Guys is it possibile to controll two midi devices via midi out and midi thru port simultaniously?
MIDI thru only echoes the Data arriving at the DIN MIDI In … so no
The port can be substituted to behave as a DIN Sync port (not MIDI) (but it won’t sequence that way either)
sure… if one of the target devices has a thru port.
[DT out] --> [device a in][dev a thru] --> [device b in]
thru port is not an active output, it just passes through whatever goes into the input, allowing the chaining of multiple devices. Next, you’ll want to configure your target devices to each use their own input channel.
Oh yeah!!! I forgot that hehe thanks!!!
And if you have a device with USB midi host (Expert sleepers FH-1, Parva, softsynth in DAW…) you could use USB + din midi out and control two devices without a splitter or using a through port!
@Elektron …or people who knows that Midi business:
USB -Midi Out vs. Din-midi out:
For triggering modules from the DT over midi:
is there a better timing to expect over USB out ?
and at higher midi data load anyway better timing in the whole over USB out?
or would you say if there´s a difference it won´t be noticable ?
tl;dr: Clock timing will be more accurate over USB… but in almost all practical situations you won’t notice.
Consider sending out 100 note on commands, just before the device is trying to send a clock tick. MIDI is serial so the time it takes to send those is going to delay that clock tick. We’ll also assume that you’re at 240bpm: clocks are 24ppq, so that’s 10.4ms between clock ticks.
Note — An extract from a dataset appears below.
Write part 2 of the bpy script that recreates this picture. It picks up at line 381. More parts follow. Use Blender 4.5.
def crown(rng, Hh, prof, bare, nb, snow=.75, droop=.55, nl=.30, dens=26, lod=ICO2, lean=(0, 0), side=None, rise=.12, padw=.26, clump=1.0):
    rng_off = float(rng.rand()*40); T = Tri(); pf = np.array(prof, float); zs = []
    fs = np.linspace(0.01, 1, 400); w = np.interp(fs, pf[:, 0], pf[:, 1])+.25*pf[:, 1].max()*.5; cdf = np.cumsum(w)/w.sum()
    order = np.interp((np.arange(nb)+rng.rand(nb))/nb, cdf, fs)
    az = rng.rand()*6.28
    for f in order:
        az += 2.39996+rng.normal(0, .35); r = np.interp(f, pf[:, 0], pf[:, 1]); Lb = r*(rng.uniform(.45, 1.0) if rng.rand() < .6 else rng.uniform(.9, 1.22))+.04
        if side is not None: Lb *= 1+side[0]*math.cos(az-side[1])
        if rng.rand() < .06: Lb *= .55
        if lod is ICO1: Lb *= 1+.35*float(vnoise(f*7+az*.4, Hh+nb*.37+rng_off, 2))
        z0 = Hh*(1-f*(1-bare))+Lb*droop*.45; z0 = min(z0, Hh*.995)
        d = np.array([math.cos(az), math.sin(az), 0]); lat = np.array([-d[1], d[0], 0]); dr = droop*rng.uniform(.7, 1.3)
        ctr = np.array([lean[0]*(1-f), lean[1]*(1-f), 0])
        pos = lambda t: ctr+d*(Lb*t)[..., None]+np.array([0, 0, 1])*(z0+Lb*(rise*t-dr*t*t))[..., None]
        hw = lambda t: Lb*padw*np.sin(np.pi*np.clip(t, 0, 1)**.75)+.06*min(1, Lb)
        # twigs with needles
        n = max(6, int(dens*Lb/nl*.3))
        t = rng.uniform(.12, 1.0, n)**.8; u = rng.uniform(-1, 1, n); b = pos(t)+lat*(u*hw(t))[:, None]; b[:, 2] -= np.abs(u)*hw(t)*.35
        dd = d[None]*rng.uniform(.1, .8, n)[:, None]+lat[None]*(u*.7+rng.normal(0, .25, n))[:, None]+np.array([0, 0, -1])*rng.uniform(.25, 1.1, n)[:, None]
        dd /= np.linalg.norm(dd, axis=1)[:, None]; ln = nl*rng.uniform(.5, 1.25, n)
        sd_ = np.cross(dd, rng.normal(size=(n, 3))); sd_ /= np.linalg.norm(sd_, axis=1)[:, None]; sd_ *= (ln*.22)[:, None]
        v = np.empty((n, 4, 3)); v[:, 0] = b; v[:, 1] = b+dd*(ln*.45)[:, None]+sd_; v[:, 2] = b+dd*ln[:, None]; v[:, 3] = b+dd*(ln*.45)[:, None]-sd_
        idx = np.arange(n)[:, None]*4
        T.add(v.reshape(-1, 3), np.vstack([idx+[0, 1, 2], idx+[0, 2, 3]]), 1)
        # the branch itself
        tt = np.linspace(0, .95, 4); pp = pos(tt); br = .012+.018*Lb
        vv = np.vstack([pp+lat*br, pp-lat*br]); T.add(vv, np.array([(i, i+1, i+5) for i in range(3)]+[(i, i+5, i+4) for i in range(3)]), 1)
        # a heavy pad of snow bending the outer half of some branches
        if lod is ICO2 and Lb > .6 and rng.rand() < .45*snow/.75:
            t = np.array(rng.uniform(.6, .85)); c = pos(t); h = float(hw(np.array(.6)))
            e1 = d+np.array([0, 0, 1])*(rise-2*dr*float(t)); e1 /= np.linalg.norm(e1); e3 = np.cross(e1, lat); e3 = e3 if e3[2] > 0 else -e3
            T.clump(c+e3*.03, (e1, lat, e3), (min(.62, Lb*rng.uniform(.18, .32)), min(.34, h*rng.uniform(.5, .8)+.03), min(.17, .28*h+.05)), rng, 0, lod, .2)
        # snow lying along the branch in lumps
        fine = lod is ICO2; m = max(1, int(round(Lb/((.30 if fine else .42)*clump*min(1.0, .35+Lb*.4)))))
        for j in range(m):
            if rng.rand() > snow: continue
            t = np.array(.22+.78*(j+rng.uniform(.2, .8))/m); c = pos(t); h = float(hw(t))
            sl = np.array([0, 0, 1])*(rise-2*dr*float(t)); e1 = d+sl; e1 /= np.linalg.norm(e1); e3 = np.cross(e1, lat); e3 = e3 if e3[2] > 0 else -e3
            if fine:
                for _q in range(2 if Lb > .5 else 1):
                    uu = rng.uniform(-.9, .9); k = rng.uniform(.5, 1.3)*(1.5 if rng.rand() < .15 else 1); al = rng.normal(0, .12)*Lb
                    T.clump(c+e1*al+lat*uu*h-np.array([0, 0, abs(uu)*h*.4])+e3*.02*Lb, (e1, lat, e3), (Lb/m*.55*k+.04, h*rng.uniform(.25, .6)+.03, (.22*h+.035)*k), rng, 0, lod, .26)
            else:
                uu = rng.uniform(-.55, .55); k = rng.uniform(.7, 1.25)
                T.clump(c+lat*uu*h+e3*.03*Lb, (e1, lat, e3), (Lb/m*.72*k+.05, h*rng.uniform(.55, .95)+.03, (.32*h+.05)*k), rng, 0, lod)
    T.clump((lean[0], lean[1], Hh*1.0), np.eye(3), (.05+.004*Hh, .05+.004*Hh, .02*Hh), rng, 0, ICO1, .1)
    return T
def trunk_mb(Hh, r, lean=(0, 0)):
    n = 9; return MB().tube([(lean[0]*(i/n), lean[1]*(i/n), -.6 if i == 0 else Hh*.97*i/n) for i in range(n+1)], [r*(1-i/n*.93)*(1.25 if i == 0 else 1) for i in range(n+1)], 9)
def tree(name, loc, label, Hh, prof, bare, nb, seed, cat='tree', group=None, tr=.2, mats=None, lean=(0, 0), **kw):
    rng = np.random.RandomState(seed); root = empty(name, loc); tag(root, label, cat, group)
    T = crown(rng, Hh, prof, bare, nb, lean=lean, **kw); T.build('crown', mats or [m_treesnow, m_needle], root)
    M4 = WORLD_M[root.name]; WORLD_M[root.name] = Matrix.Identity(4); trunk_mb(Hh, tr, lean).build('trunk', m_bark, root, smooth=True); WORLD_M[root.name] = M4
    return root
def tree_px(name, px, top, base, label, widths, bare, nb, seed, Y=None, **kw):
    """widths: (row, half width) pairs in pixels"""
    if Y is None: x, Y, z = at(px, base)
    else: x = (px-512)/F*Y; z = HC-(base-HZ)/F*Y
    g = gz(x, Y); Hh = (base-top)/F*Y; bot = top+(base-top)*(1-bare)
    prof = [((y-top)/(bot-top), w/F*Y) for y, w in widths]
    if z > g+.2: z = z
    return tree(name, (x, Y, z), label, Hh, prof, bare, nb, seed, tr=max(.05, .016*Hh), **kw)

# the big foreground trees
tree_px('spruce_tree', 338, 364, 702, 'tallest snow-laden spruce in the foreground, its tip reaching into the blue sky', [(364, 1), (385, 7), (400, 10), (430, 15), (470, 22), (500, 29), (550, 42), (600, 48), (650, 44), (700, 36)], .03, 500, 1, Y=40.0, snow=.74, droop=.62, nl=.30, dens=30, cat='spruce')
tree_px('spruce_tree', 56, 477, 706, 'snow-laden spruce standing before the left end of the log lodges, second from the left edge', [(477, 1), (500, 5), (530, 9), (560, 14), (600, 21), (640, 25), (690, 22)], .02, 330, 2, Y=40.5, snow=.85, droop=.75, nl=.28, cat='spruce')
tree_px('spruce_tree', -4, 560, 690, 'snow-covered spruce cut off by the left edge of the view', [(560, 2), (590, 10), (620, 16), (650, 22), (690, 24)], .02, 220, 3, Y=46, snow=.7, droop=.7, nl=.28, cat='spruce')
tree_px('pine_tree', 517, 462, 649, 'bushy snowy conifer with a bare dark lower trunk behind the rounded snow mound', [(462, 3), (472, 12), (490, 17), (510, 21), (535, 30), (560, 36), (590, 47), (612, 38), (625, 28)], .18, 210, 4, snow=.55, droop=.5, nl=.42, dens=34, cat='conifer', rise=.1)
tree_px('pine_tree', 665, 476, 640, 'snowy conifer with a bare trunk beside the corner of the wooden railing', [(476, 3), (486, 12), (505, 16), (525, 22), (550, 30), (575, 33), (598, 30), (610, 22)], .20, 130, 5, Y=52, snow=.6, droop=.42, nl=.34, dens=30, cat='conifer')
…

USB 2.0, at a theoretical 60MB/s max, could transmit 100 note on commands in 5µs! Practical situations get less, let’s say 1/20th that rate, it is still only 0.1ms. So, the tick could be delayed less than 1%. You’ll never notice.
MIDI on 5-pin DIN, on the other hand, operates at 31,250 k bps! Or just 1,302 note on messages per s. Those 100 note ons are going to take 77ms. Seven ticks are either going to be very late, or get interleaved in that stream. In any event, the notes will be late.
Makes you never want to use DIN MIDI, right? But…
This was worst case. In reality:
- How often are you sending 100 note on? I suppose on Digitakt, you could send 8 × 4 note ons + 8 x 8 ccs - so 96 messages - and µTime it just before the beat… so you could manage this…
- Mostly, music events happen on a division of the beat, and most sequencers will prioritize the clock ticks over the other events.
- Devices receiving MIDI clock have to handle clock jitter, and good implementations will glide right through these situations.
- Running status encoding in MIDI, depending on the channels used, could make the data up to â…” smaller.
So, unless you are doing extreme things with MIDI, there isn’t likely to be a noticeable difference in timing. On the other hand - large chords, even just 20 notes, will, for example, smear over 31ms when sent on MIDI on 5-pin DIN, which will be perceived as slight arpeggiation.
clock is a midi realtime message and can be sent right in the middle of any other midi message. for example, sending a note on with three bytes:
[status/chan][note][velocity]
clock can be sent like this:
[status/chan][CLOCK][note][velocity]
or before, or after it, or anywhere really.
probably some MIDI parsers don’t handle this properly, but it’s in the spec!
so even with slow AF 5pin MIDI, clock ticks & start/stop etc. should be pretty much on time, no matter what else is being sent.
but yeah anything which isn’t a realtime message is first-in-first-out.
Yup! However, in many MIDI implementations, if the notes have progressed into a lower level sending queue, the clock byte can’t interrupt. With USB this can happen as there is a fair bit of queuing below the application. But then it doesn’t matter as much. When the application is tightly integrated (like on a HW sequencer), the MIDI DIN issue isn’t as acute as the application can normally poke right into the hardware driver sending queue.
And yeah, my analysis was like “worst case in the worst situation you could ever see”
interesting !
thanks for the input mzero !
THIS is what I needed to see, thanks!